E, assim, o complexo mundo vai se desenrolando. Em seu núcleo, um grande épico criminal, que retrata Gotham com um realismo que nos traz de volta à nossa própria sociedade. Se o primeiro filme de Nolan para Batman era sobe o medo e em como uma figura impotente como Bruce Wayne se apoderou deste medo em um mundo sendo devorado por ele, esta continuação trata da fragilidade do ser humano em sucumbir a esse medo em um tempo pessimista, muito como os dias de hoje. É sobre essa fragilidade humana e sobre os males que podem habituar nosso interior. É sobre escolhas, acima de tudo. É também sobre a nossa triste, trágica e corrompida sociedade, que se afunda, a cada dia, mais no obscuro. No desfecho do filme, não é apenas a figura de Batman que vai sendo devorada pelo escuro, mas nossa imagem de herói, nossa esperança. Nesse meio, diálogos brilhantes se unem aos personagens fascinantes, apoiados pela estrutura genial de toda a metragem, orquestrada por uma linguagem cinematográfica primorosa de Nolan e um roteiro monumental em sua composição. O longa não perde o fôlego, o ritmo é tão ágil que as duas horas e meia poderiam ser três inteiras que nem iríamos notar e a força de seu entretenimento tão imensa que nos manda para fora da sala como se acabássemos de ter uma epifania. Aquela realização soberba de que o blockbuster perfeito havia sido concebido. Mas limitar tudo à essa definição é lastimável.

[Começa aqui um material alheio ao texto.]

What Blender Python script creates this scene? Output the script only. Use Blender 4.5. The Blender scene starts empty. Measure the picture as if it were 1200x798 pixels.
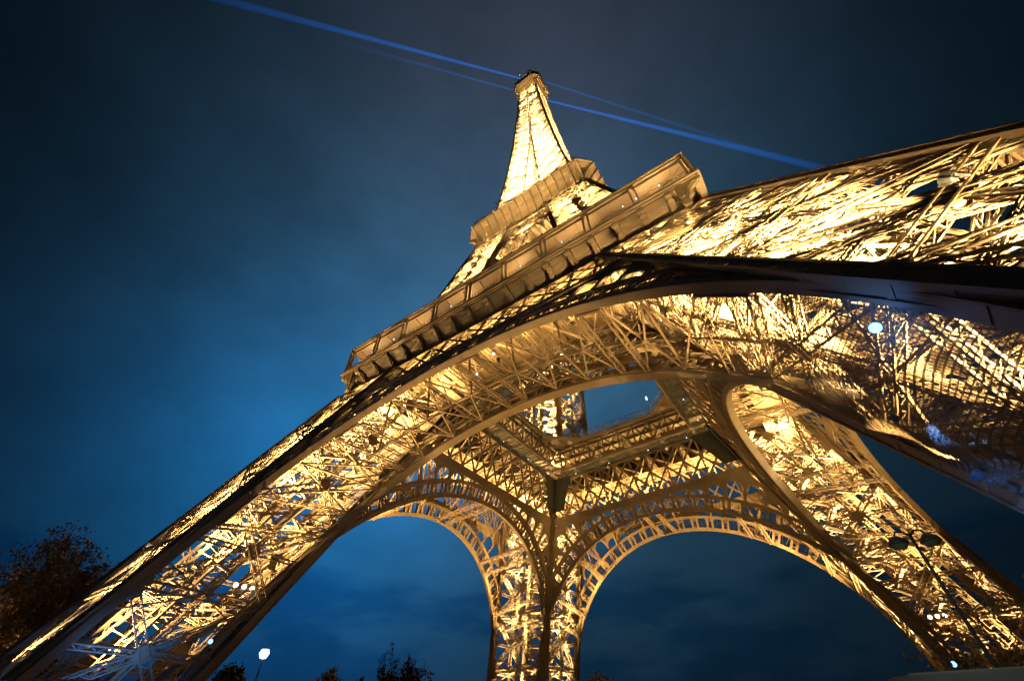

O elenco ta impecável. A atuação do sempre excelente Christian Bale satisfaz, mas abre lugar para o brilho e o tormento da performance singular e arrebatadora de Heath Ledger, em desempenho extraordinário. Uma atuação para a história e, infelizmente, para nunca mais ser repetida pelo genial ator (destaque à cena do interrogatório, intensa e magistral). Aaron Eckhart, com um dos personagens mais interessantes da saga criminal, se revela igualmente eficiente em seu desempenho da figura trágica de Harvey Dent e sua transformação esperada, ainda que surpreendente. As três performances formam um estudo fascinante sobre a ambiguidade do homem. Sua dualidade e sua capacidade de realizar atos sombrios, oferecendo um desafio a seus personagens ao fazê-los buscarem o herói ou o vilão que existem dentro de si mesmos. E assim, surge aquela fragilidade. Notável ainda o ótimo Gary Oldman. Ainda tecnicamente primoroso, o filme foi fotografado com a mesma densidade com a qual foi escrito e os movimentos de câmera ousados capturam perfeitamente a direção de arte magnífica, evitando sempre o exagero, fazendo prevalecer mesmo o real. Não esquecendo da montagem, rítmica, acelerada e essencial, além da trilha sonora única, que realça todo a tensão, o mistério e o drama trágico do filme, atingindo um ápice excepcional ao introduzir um pouco de anarquia à alma do filme. E toda essa sincronia sinfônica é o que fez deste exemplar um dos mais belos filmes do ano, e a melhor obra do gênero. É sobre muito mais do que poderíamos imaginar. Mas, acima de tudo, é sobre como Batman é muito mais do que um herói, transformado pelas suas escolhas e modificado pelo seu meio. E se Batman é mais que um herói, assumindo sua complexidade, é necessário notar que “Batman - O Cavaleiro das Trevas” também não é um simples filme de gênero, estabelecendo seu brilhantismo.